Port investments by China in Latin America are reshaping the soybean market
Chinese investments in port infrastructure across Latin America are steadily reshaping global soybean trade flows and could weaken the long-term position of U.S. farmers in the Chinese market. From Brazil’s Port of Santos to Peru’s emerging deep-water port of Chancay, Beijing is channeling billions of dollars into logistics designed to secure stable supplies of soybeans and other strategic commodities amid renewed trade tensions with the United States.
Brazil’s Port of Santos, which handles nearly a quarter of the country’s soybean exports, has become a cornerstone of China’s strategy. State-owned COFCO International has invested about $285 million to expand dry-bulk capacity, strengthening its control over storage and export logistics. On the Pacific coast, COSCO Shipping is investing at least $3.5 billion in the Port of Chancay in Peru, a project expected to become one of the region’s largest ports and a key hub for redistributing soybeans, copper, and lithium across South America once fully operational.

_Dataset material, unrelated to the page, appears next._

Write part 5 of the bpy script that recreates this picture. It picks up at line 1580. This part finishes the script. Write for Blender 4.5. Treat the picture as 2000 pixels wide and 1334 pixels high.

Analysts say these investments reflect long-term policy rather than short-term trade disputes. Improved port infrastructure makes trade faster, cheaper, and more reliable, effectively locking in supply routes for decades. China now has stakes in at least 23 ports across Latin America, with transportation and logistics accounting for a large share of its regional projects. For major soybean exporters such as Brazil, lower logistics costs—often adding 20–25% to final prices—translate into stronger competitiveness on global markets.
The shift is increasingly visible in U.S. export data. While soybean shipments to China partially recovered following recent trade agreements, several U.S. ports have reported weak growth or outright declines in agricultural exports. By contrast, Brazil has posted record soybean exports to China, underscoring how infrastructure-backed trade routes are changing competitive dynamics.
U.S. farm groups warn that losing market share in China carries long-term risks. Replacing demand from a market of more than one billion consumers is extremely difficult, particularly once alternative supply chains are firmly established. As China continues to pour concrete into ports across Latin America, global soybean trade patterns may be altered for years to come.